Since the oil price crash, by some accounts, Murray's company has lost 50 per cent of its market value.
(Cenovus, another oilsands player, got cursed with junk bond status.)
Edwards likely has read the tea leaves and understands that bitumen might not play a significant role in the secular age of stagnation.
Former CIBC chief economist Jeff Rubin has also seen the future:
Last but not least comes a pithy analysis by Jeff Rubin, CIBC's former chief economist. Rubin warns that contraction is the only future for the oilsands unless Canada wishes its economy to become "obsolete and non-competitive."
He correctly notes that 80 per cent of the increase in new global oil did not come from OPEC but from high cost bitumen mines and fracked U.S. shale deposits.
North American corporations, in other words, engineered the global oil glut.
Encouraged by easy credit, Big Oil flooded the market with difficult and largely uneconomic hydrocarbons.
The Saudis, the world's number one and cheapest producers, refused to scale back production or give up market share. Instead they precipitated a price free-fall.
When oil prices stood at $100, rash bitumen development made some sense. But when prices fell below $45 the gamble turned into Russian roulette.
Most of our movers and shakers haven't figured it out yet. But bitumen's days are over.
Image: tihanenterprises.com
5 comments:
Does anyone know how many billions of dollars in subsidy we give this fossil industry? GM Oshawa faces a shutdown. How about giving GM a new robotic factory to make volts out of alumimum processed in Que.
It's all about influence, Steve. The oil barons are still in charge.
I have always wondered Owen if the good Mr. Edwards could be linked to the Panama Papers, the Isle of Man, or some other tax avoidance scheme. He does have back scratching beneficiaries and elite contacts. He also did a very fine job raising $1 million in Calgary for Christy Clark's last election campaign, and Christy and company were very generous in not holding him to account for the Mount Polley disaster.
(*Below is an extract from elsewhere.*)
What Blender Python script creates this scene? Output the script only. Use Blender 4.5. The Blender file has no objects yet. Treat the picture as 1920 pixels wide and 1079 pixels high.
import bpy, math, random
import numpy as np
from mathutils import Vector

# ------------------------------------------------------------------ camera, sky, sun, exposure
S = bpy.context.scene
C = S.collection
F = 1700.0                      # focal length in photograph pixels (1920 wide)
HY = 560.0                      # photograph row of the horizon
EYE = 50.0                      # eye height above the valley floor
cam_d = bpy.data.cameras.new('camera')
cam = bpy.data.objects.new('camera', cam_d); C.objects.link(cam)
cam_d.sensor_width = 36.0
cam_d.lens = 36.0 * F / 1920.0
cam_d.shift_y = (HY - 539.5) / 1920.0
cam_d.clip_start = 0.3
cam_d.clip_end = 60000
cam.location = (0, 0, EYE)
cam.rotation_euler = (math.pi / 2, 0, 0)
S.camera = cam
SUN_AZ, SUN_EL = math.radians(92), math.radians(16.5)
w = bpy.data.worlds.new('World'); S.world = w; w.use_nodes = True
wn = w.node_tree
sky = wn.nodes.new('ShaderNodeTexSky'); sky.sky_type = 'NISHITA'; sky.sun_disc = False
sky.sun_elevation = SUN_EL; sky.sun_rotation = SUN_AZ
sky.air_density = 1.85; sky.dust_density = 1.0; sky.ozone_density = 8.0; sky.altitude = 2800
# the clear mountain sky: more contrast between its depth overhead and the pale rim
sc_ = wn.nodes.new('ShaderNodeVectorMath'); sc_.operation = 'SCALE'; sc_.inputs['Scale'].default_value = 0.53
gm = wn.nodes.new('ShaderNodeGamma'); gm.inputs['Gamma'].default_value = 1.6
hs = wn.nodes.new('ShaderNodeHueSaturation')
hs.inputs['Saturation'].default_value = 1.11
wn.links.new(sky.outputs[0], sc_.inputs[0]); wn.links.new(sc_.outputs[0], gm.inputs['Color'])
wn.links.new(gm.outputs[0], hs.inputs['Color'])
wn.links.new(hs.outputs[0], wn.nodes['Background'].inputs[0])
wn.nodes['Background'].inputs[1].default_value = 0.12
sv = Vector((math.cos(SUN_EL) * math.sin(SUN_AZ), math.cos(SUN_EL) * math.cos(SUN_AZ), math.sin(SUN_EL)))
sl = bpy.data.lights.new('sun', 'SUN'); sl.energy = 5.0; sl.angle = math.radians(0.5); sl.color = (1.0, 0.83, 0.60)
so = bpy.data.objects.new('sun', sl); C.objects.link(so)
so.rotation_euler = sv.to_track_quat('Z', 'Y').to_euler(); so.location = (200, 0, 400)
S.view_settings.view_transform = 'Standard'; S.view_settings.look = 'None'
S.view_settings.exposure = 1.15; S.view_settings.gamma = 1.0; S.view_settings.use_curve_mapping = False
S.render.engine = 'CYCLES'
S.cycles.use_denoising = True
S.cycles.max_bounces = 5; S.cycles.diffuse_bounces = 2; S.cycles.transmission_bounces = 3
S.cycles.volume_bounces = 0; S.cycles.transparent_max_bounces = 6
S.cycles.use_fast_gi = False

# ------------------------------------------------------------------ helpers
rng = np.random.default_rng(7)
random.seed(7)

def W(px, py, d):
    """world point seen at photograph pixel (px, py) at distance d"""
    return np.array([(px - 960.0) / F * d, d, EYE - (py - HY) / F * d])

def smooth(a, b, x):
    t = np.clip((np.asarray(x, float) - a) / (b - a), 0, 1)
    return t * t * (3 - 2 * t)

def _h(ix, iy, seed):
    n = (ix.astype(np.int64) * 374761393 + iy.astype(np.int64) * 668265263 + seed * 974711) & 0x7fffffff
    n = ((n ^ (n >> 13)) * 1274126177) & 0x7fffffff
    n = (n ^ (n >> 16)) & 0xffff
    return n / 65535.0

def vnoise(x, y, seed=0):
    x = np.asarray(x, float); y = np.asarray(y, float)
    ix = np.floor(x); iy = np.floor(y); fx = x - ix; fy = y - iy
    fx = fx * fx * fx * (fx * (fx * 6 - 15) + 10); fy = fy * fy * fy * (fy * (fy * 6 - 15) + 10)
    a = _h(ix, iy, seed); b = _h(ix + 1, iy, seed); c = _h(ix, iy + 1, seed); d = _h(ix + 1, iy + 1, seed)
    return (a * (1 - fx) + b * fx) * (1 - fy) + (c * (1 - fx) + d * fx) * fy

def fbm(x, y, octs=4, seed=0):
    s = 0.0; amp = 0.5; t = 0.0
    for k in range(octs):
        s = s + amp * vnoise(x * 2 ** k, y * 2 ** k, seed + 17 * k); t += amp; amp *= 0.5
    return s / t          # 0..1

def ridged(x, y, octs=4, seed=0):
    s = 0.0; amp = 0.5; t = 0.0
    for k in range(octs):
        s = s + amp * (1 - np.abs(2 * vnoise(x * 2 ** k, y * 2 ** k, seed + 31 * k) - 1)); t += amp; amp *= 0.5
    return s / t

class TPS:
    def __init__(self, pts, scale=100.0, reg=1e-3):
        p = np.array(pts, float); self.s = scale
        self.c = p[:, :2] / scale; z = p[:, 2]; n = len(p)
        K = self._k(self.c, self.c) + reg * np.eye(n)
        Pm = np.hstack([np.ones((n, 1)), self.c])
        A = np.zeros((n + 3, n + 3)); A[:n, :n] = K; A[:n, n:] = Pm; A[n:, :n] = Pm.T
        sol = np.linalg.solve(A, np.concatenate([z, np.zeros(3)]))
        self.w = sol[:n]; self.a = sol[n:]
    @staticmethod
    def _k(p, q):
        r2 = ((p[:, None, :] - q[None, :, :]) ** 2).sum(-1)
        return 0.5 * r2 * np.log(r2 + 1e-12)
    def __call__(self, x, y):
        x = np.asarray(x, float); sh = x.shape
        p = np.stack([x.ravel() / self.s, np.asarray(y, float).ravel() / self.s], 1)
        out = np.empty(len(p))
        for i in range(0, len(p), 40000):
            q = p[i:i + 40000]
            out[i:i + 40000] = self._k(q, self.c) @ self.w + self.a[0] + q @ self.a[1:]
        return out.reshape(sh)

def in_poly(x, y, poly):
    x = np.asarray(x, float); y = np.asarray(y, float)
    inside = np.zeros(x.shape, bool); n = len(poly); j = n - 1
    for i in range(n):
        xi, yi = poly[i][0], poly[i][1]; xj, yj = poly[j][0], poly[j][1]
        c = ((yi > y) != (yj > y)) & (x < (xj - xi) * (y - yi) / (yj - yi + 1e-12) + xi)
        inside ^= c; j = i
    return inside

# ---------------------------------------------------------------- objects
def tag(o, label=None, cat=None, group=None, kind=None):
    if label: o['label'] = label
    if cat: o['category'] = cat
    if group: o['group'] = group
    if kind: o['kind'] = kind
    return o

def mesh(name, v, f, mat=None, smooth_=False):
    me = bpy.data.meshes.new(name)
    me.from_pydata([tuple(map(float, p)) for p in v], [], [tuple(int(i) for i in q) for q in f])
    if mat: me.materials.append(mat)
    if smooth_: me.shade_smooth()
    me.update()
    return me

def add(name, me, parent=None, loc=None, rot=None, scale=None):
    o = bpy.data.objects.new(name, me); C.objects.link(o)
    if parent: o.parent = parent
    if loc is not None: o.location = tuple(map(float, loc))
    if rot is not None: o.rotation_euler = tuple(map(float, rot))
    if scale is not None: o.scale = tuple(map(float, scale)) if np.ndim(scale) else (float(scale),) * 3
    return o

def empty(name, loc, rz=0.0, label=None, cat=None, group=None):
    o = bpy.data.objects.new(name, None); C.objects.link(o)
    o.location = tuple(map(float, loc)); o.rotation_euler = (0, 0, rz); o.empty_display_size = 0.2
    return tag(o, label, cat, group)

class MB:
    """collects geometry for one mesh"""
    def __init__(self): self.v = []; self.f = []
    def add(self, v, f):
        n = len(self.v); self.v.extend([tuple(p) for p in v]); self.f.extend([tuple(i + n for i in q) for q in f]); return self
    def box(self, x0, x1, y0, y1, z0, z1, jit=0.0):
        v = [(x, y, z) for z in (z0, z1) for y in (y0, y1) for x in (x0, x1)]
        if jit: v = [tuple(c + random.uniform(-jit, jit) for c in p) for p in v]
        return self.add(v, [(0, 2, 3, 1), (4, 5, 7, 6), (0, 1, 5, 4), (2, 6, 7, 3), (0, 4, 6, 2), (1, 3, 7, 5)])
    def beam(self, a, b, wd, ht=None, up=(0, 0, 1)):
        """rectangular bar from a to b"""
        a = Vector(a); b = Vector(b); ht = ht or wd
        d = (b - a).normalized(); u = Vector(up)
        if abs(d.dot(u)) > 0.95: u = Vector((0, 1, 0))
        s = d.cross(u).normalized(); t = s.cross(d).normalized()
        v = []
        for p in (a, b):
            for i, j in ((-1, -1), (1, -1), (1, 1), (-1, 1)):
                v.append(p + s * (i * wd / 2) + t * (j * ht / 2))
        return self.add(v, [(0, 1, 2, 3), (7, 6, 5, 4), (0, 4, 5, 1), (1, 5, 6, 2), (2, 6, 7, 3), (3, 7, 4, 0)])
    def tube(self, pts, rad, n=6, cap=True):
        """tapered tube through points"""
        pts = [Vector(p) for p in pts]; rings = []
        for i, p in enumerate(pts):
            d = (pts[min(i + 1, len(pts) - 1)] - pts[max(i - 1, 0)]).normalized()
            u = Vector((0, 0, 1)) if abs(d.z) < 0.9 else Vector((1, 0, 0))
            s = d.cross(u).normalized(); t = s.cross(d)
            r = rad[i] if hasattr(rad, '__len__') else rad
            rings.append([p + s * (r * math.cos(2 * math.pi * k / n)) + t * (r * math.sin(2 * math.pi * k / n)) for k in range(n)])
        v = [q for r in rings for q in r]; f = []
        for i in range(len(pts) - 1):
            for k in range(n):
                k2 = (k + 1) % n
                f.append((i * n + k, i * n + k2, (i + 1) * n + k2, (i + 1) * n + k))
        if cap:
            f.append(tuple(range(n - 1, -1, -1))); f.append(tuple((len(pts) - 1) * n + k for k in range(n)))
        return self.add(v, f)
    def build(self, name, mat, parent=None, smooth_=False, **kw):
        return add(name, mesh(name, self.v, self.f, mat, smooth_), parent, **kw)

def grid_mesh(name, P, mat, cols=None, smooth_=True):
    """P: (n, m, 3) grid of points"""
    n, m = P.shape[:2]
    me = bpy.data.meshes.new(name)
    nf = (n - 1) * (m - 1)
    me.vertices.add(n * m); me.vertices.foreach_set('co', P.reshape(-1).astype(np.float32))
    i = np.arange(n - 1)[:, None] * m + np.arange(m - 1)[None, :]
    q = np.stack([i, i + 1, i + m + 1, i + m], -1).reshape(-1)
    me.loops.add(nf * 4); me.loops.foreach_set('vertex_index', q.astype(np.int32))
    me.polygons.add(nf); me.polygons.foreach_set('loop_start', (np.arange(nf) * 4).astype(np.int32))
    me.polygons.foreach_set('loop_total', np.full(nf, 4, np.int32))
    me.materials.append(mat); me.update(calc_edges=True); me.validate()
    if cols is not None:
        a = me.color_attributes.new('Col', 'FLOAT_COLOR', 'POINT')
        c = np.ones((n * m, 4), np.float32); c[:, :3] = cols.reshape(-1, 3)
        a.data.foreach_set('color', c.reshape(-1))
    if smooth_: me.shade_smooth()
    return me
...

Compelling BC Hydro to install transmission lines to his Red Chris mine was another mega freebie for this billionaire.
And he now appears to have caught the last train out of town, Anon -- before the station burns down.
@ Steve. The IMF worked out the value of Canadian government subsidies, federal and provincial, direct and indirect, and came up with $34 billion a year. The feds admit to just $2.7 billion that speaks more to their honesty than anything factual.
http://thetyee.ca/Opinion/2014/05/15/Canadas-34-Billion-Fossil-Fuel-Subsidies/
"In comparison to other countries, Canada provides more subsidies to petroleum as a proportion of government revenue than any developed nation on Earth besides the United States and Luxembourg."
When we get stuck with the bill for a major tanker disaster or for cleaning up the Athabasca tailings ponds with the fossil energy giants pull up stakes and split that $34 billion may wind up looking like chump change.